Bhutanese refugees celebrated Teej festival in various states of America organizing various programmes as this festival is moreover great for women.

The women committee of Australian Bhutanese Welfare Organization (ABWO) under the coordination of Maya Adhikari organised the Teej amidst special event at the North Melbourne Institute of Technology (NMIT) Hall in Broadmeadows.

The celebration was marked in three stages – Haritalika Teej puja on August 31, Rishi Panchami puja on September 2 at Hem Lal Adhikari’s residence where women from the community gathered and performed puja under the guidance of Pandit Mitra Lal Adhikari followed by gathering in the NMIT Hall where more than 230 community members participated. They performed traditional dances of teej, sangini by the senior women group and concluded by Vajan and Kirtan. Pandit Adhikari inculcated the importance and meaning of Teej to young boys and girls.

On the September 4, Bhutanese participated in the Ganesh Chauthi celebration organized by the Darebin Council.
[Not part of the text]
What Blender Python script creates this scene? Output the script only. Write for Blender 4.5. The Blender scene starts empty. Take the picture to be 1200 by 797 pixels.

Statue of Lord Ganesh was made available through Australian devotee Mr Ken, who has been doing this for last 7 years, for the function.
Bhutanese in Salt Lake City, Utah celebrated Teej 2011 amidst special program at a local library community hall  the September 3rd 2011, in south Salt Lake area.
Bhima Sapkota and Chudamuni Dulal of Women and Cultural Committee , Bhutanese Community in Utah(BCU) who jointly coordinated to organize the program to mark Teej 2011 informed BNS that the main purpose of organizing this program was to mark Teej, the biggest festival for Hindu women and to inform the local people and young generation about the importance of the festival.
Bhutanese in Charlotte, North Carolina marked Teej amidst a special function at a Hindu Temple today.
Chief Coordinator of the Organizing Committee, Hasta Pradhan, informed BNS that the program was organized to mark Teej, one of the biggest festivals for Hindu women, with an objective of preserving culture and tradition.

An estimated 200-plus Bhutanese gathered in a Hall at an Indian-American-run Hindu Temple to mark the festival.

Around three hundred Bhutanese-Nepali women of Syracuse , NY have participated in a group Snan (Holy Bath) to mark this year’s Rishi Panchami amidst a big function today.

The women were seen wearing sari and blouse and holding plates that contained flowers and sweets needed for Puja following the Snan.

The program, that was organized by the Bhutanese Community of Syracuse (BCS) at the beach of Green Lake was viewed with great excitement, and as a means to pass the cultural practices to the younger generation.

According to Hari Bangale, the president of BCS, the program was actually organized so that the younger girls, along with their elders can participate at the Snan and Puja.